The Fibonacci Sequence in Pop Culture: Literature Edition

Granted – words are what come to mind when literature is mentioned, not figures. Yet the Fibonacci Sequence has been explored in quite a number of novels, with plenty of authors taking inspiration from the famous series of numbers that have influenced the arts – from movies and painting to architecture and poetry. The digital marketing team at Fibonacci Marketing shares a few books which incorporate the Fibonacci sequence into the main plot – bookworms, burrow your noses into these babies!

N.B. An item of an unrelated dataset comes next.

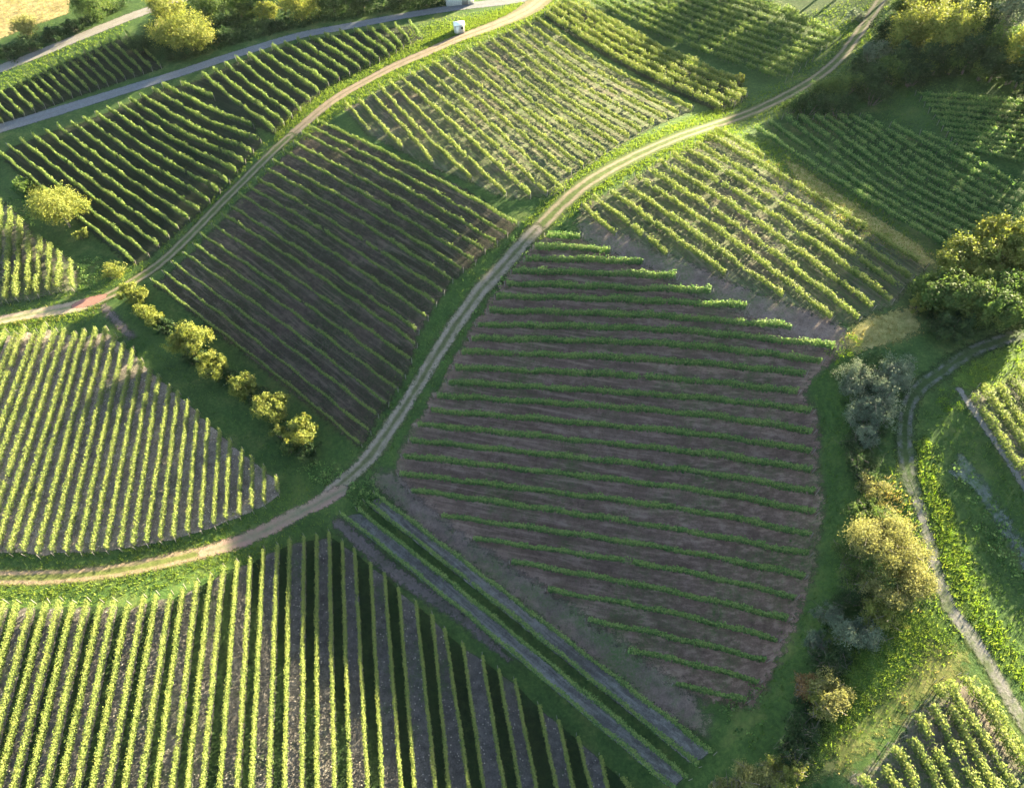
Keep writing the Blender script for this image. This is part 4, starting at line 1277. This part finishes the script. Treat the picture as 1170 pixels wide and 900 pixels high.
weeds('undergrowth', [
    ([(1000, 40), (1040, 50), (1100, 70), (1175, 80), (1180, 95), (1100, 88), (1045, 92), (1000, 115), (930, 125), (900, 122), (950, 95), (985, 60)], 1.3, .9, 16, .34),
    ([(1040, 20), (1180, 20), (1180, 70), (1050, 60)], 1.0, 1.2, 14, .38),
    ([(160, 40), (205, 70), (270, 52), (330, 35), (420, 18), (510, 8), (510, -10), (380, -10), (200, -5)], 1.0, .9, 16, .36),
    ([(-10, 72), (40, 56), (100, 32), (150, 8), (140, 0), (90, 25), (30, 48), (-10, 60)], 1.2, .9, 16, .36),
    ([(1052, 365), (1100, 385), (1150, 372), (1180, 355), (1180, 340), (1060, 345)], 1.2, .8, 16, .3),
    ([(958, 420), (1000, 400), (1035, 430), (1010, 500), (1000, 580), (980, 560), (965, 480)], 1.2, .8, 16, .26),
    ([(955, 680), (1000, 660), (1000, 720), (960, 770), (905, 860), (895, 850), (930, 760)], 1.2, .7, 16, .26),
    ([(150, 345), (215, 385), (300, 455), (355, 505), (335, 520), (255, 440), (190, 385), (140, 350)], .9, .6, 14, .26),
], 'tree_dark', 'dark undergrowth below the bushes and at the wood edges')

# ------------------------------------------------------------------ hut and shed at the top
def small_mat(name, col, rough=.6):
    return plain_mat(name, tuple(c * .9 for c in col), col, 2.5, rough)


M['white'] = plain_mat('white_paint', (.26, .25, .23), (.38, .37, .34), 2.5)
M['roofm'] = small_mat('pale_sheet_roof', (.72, .70, .66))
M['darkw'] = small_mat('dark_window', (.03, .035, .04), .15)
M['board'] = plain_mat('grey_boards', (.26, .26, .26), (.40, .40, .39), 3)
M['slate'] = plain_mat('grey_sheet_roof', (.20, .20, .21), (.30, .30, .31), 3)


def gable_roof(w, d, z0, rise, over):
    x, y = w / 2 + over, d / 2 + over
    t = .07
    v = np.array([[-x, -y, z0], [x, -y, z0], [x, y, z0], [-x, y, z0], [-x, 0, z0 + rise], [x, 0, z0 + rise],
                  [-x, -y, z0 + t], [x, -y, z0 + t], [x, y, z0 + t], [-x, y, z0 + t], [-x, 0, z0 + rise + t], [x, 0, z0 + rise + t]])
    f = np.array([[0, 4, 5, 1], [3, 2, 5, 4], [6, 7, 11, 10], [9, 10, 11, 8], [0, 1, 7, 6], [2, 3, 9, 8], [0, 6, 10, 4], [4, 10, 9, 3], [1, 5, 11, 7], [5, 2, 8, 11]])
    return v, f


p = unproj([(524.5, 39)])[0]
hut = tag(empty('field_hut', (p[0], p[1] + 1.0, p[2])), 'tiny white field hut beside the sunlit dirt track near the top edge', 'hut')
hut.rotation_euler = (0, 0, math.radians(12))
w_, d_, h_ = 2.4, 2.0, 2.0
v, f = merge([box_vf((0, 0, h_ / 2 - .1), (w_, d_, h_ + .2))])
gv = np.array([[-w_ / 2, -d_ / 2, h_], [w_ / 2, -d_ / 2, h_]])
wall = mobj('wall', np_mesh('wall', v, [f], [M['white']]), hut)
v, f = gable_roof(w_, d_, h_ + .003, .45, .15)
mobj('roof', np_mesh('roof', v, [f], [M['roofm']]), hut)
win = mobj('window', np_mesh('window', *(lambda a: (a[0], [a[1]]))(box_vf((.62, -d_ / 2 - .02, 1.35), (.62, .05, .55))), [M['darkw']]), hut)
mobj('frame', np_mesh('frame', *(lambda a: (a[0], [a[1]]))(merge([box_vf((.62, -d_ / 2 - .03, 1.66), (.78, .07, .07)), box_vf((.62, -d_ / 2 - .03, 1.04), (.78, .07, .07))])), [M['white']]), win)
dv, df = box_vf((-.45, -d_ / 2 - .02, .92), (.75, .05, 1.75))
door = mobj('door', np_mesh('door', dv, [df], [small_mat('pale_door', (.62, .60, .55))]), hut)
hv, hf = box_vf((-.18, -d_ / 2 - .07, .95), (.04, .06, .14))
mobj('handle', np_mesh('handle', hv, [hf], [M['darkw']]), door)
dv, df = box_vf((w_ / 2 + .02, .1, 1.3), (.05, .8, .6))
mobj('window', np_mesh('window', dv, [df], [M['darkw']]), hut)

p = unproj([(524, 8)])[0]
shed = tag(empty('shed', (p[0], p[1] + 3.0, p[2])), 'grey boarded shed cut by the top edge behind the grey road', 'shed')
shed.rotation_euler = (0, 0, math.radians(12))
w_, d_, h_ = 7.2, 4.5, 2.6
pt = [box_vf((0, 0, h_ / 2 - .3), (w_, d_, h_ + .6))]
pt += [box_vf((x, -d_ / 2 - .03, h_ / 2 - .3), (.06, .06, h_ + .5)) for x in np.arange(-w_ / 2 + .3, w_ / 2, .6)]
v, f = merge(pt)
mobj('wall', np_mesh('wall', v, [f], [M['board']]), shed)
v, f = gable_roof(w_, d_, h_ + .003, 1.1, .3)
mobj('roof', np_mesh('roof', v, [f], [M['slate']]), shed)
v, f = box_vf((1.2, -d_ / 2 - .045, 1.0), (1.6, .09, 2.0))
mobj('door', np_mesh('door', v, [f], [small_mat('shed_door', (.16, .15, .14))]), shed)

# ------------------------------------------------------------------ light, sky, camera
sd_ = np.array([math.sin(SUN_AZ) * math.cos(SUN_EL), math.cos(SUN_AZ) * math.cos(SUN_EL), math.sin(SUN_EL)])
ld = bpy.data.lights.new('sun', 'SUN')
ld.energy = 5.0
ld.angle = math.radians(.6)
ld.color = (1.0, .87, .55)
lo = bpy.data.objects.new('sun', ld)
link(lo, None, (60, 60, 120))
from mathutils import Vector
lo.rotation_euler = Vector(-sd_).to_track_quat('-Z', 'Y').to_euler()

hz, _f = box_vf((10, 150, 45), (700, 600, 125))
hm, hnt, hout = new_mat('thin_haze')
hv_ = hnt.nodes.new('ShaderNodeVolumePrincipled')
hv_.inputs['Color'].default_value = (.86, .90, .95, 1)
hv_.inputs['Density'].default_value = .000013
hv_.inputs['Anisotropy'].default_value = .1
hnt.links.new(hv_.outputs[0], hout.inputs['Volume'])
tag(mobj('haze', np_mesh('haze', hz, [_f], [hm])), 'thin evening haze over the whole vineyard hillside', 'haze', kind='stuff')

wld = bpy.data.worlds.new('World')
bpy.context.scene.world = wld
wld.use_nodes = True
nt = wld.node_tree
nt.nodes.clear()
sky = nt.nodes.new('ShaderNodeTexSky')
sky.sky_type = 'NISHITA'
sky.sun_disc = False
sky.sun_elevation = SUN_EL
sky.sun_rotation = SUN_AZ
bg = nt.nodes.new('ShaderNodeBackground')
bg.inputs['Strength'].default_value = .054
ow = nt.nodes.new('ShaderNodeOutputWorld')
nt.links.new(sky.outputs[0], bg.inputs[0])
nt.links.new(bg.outputs[0], ow.inputs[0])

cd = bpy.data.cameras.new('camera')
cd.sensor_width = 36
cd.lens = 36 * FPX / PW
cd.clip_end = 6000
cam = bpy.data.objects.new('camera', cd)
link(cam, None, (0, 0, CAMZ))
cam.rotation_euler = (math.pi / 2 - PITCH, 0, 0)
bpy.context.scene.camera = cam

sc = bpy.context.scene
sc.view_settings.view_transform = 'Standard'
sc.view_settings.look = 'None'
sc.view_settings.exposure = 3.88
sc.view_settings.gamma = 1
sc.view_settings.use_curve_mapping = False
sc.cycles.max_bounces = 6
sc.cycles.transparent_max_bounces = 12
print('rows', NROWS[0], 'row metres', sum(np.linalg.norm(np.diff(p, axis=0), axis=1).sum() for p in ALLROWS))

1. The Perfect Spiral (Jason S. Hornsby)

A good example of so-called “math-fiction”, The Perfect Spiral combines various elements of different genres, creating a mixture of horror, surrealism, satire and science fiction. The plot revolves around the lives of teenagers, set in Hornsby’s hometown, and explores the themes of alienation and the suffocating oppression that comes with living in a small, insular society. Featured as a running theme is the Fibonacci Sequence and the Golden Spiral, the latter of which is even depicted on the cover image of the novel, along with being the main subject of the book’s title; the sequence itself acts as a sort of metaphor for the chaos which gradually builds around the main protagonists.

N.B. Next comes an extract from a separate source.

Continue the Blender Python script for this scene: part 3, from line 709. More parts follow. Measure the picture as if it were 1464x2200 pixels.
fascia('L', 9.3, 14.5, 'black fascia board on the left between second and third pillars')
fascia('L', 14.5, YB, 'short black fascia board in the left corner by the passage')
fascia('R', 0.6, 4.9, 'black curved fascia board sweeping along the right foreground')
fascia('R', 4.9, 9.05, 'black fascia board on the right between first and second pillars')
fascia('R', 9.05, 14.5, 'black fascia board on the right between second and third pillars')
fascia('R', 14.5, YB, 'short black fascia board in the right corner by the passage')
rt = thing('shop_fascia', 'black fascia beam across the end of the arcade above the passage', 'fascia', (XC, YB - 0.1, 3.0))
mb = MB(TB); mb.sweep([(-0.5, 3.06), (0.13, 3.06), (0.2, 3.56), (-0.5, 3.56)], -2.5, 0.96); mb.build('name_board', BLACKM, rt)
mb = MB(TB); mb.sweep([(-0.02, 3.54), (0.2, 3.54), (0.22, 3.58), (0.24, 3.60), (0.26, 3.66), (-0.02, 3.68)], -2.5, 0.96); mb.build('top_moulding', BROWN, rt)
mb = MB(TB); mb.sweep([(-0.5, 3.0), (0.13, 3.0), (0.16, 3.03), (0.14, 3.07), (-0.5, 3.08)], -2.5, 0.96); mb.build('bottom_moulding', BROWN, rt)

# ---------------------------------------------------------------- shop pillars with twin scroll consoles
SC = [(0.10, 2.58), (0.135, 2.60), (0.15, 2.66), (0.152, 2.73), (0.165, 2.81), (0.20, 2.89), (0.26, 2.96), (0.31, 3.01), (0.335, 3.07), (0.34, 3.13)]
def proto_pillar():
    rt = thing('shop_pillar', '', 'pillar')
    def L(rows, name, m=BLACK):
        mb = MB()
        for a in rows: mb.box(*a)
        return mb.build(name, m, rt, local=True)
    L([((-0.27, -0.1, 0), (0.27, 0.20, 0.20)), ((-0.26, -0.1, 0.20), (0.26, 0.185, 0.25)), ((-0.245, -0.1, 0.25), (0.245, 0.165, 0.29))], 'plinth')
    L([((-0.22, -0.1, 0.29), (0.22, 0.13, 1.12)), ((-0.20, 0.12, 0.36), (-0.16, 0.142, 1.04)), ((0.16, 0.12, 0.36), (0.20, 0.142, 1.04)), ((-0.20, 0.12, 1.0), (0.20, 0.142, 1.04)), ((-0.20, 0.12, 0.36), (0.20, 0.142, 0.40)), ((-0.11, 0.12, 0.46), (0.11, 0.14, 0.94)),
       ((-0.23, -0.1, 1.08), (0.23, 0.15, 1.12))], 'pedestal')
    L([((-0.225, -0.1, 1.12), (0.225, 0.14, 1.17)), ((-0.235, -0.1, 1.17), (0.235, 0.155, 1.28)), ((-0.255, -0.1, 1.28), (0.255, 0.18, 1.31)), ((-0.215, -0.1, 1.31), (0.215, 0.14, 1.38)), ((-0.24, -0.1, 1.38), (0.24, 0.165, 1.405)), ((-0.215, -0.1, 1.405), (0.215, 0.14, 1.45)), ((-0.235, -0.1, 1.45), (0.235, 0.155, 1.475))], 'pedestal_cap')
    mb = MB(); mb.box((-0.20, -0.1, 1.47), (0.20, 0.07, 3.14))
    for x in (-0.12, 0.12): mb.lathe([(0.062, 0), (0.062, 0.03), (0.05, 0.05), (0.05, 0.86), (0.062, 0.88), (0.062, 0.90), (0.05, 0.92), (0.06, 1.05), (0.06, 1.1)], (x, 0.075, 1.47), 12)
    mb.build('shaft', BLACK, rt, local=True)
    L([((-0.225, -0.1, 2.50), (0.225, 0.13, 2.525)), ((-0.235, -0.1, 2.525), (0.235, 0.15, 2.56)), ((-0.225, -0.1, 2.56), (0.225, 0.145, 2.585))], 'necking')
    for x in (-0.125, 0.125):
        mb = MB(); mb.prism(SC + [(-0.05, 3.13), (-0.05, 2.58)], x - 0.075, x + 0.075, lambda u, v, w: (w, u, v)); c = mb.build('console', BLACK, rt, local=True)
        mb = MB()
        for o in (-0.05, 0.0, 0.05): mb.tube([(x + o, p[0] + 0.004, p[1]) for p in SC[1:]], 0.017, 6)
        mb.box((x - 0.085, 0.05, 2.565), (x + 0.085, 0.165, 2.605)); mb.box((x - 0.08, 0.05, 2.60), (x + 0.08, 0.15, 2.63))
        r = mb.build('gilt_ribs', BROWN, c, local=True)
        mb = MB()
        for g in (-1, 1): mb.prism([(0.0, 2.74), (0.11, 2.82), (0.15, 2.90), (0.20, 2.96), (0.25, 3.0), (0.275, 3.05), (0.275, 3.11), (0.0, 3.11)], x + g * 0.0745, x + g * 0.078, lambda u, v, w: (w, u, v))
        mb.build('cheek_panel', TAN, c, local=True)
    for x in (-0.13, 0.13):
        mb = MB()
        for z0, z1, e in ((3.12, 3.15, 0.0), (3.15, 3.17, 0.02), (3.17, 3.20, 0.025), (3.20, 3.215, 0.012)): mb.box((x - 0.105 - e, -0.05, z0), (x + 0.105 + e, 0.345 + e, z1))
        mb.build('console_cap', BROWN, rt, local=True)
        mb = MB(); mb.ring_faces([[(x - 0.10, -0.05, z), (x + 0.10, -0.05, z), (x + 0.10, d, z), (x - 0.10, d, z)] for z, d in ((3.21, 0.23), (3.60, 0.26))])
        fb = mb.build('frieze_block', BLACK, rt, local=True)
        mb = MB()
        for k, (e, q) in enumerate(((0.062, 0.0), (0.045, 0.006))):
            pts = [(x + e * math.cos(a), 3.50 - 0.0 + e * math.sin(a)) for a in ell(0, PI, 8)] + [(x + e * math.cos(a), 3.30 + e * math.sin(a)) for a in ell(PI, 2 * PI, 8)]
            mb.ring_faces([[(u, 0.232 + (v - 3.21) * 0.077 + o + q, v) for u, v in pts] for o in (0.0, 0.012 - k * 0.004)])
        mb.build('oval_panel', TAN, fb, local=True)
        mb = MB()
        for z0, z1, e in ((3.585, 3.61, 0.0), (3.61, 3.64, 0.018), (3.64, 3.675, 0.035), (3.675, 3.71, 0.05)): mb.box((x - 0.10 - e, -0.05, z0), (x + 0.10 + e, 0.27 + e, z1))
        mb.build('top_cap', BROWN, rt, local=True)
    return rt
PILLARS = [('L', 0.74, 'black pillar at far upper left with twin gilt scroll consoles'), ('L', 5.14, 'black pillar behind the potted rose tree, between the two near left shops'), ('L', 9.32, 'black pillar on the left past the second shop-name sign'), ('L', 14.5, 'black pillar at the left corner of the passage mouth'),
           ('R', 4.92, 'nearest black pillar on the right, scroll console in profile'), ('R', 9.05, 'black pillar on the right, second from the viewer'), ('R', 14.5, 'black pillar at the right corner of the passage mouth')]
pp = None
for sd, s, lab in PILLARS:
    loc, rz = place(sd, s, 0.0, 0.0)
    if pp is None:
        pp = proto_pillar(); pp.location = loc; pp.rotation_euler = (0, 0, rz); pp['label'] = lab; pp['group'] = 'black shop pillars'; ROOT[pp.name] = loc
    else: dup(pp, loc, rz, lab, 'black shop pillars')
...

2. The Rabbit Problem (Emily Gavett)

This unique picture book for children is set in the fictional “Fibonacci’s Field”, and revolves around two rabbits called Chalk Rabbit and Lonely as they try to cope with brood, which is rapidly expanding. Gavett incorporates whimsical humour and incredible detail to tell a story dependent on the Fibonacci Sequence – as the numbers of baby rabbits increase, so does the number of mathematical problems, which are all presented an easy and child-friendly way.


3. The Luminaries (Eleanor Catton)

Awarded the Man Booker Prize in 2013, this novel is structured in a way that mimics the Fibonacci Sequence and the Golden Spiral – but in reverse. Each chapter in the Catton’s book is half the length of the one before it; in total, the novel comes in at over 800 pages. It was praised for being a complex, intriguing and well thought-out murder mystery – and Catton was just 28 years old when she wrote it!


4. Two Graves (Douglas Preston & Lincoln Child)

The twelfth installment in the Special Agent Pendergast series, the serial killer in this murder mystery uses the Fibonacci Sequence to attract the attention of the main character and investigator. Pendergast discovers that the number of each address belonging to the individual crime scenes is the sum of the previous two (5, 8, 13). We won’t say anything more  for fear of giving more away!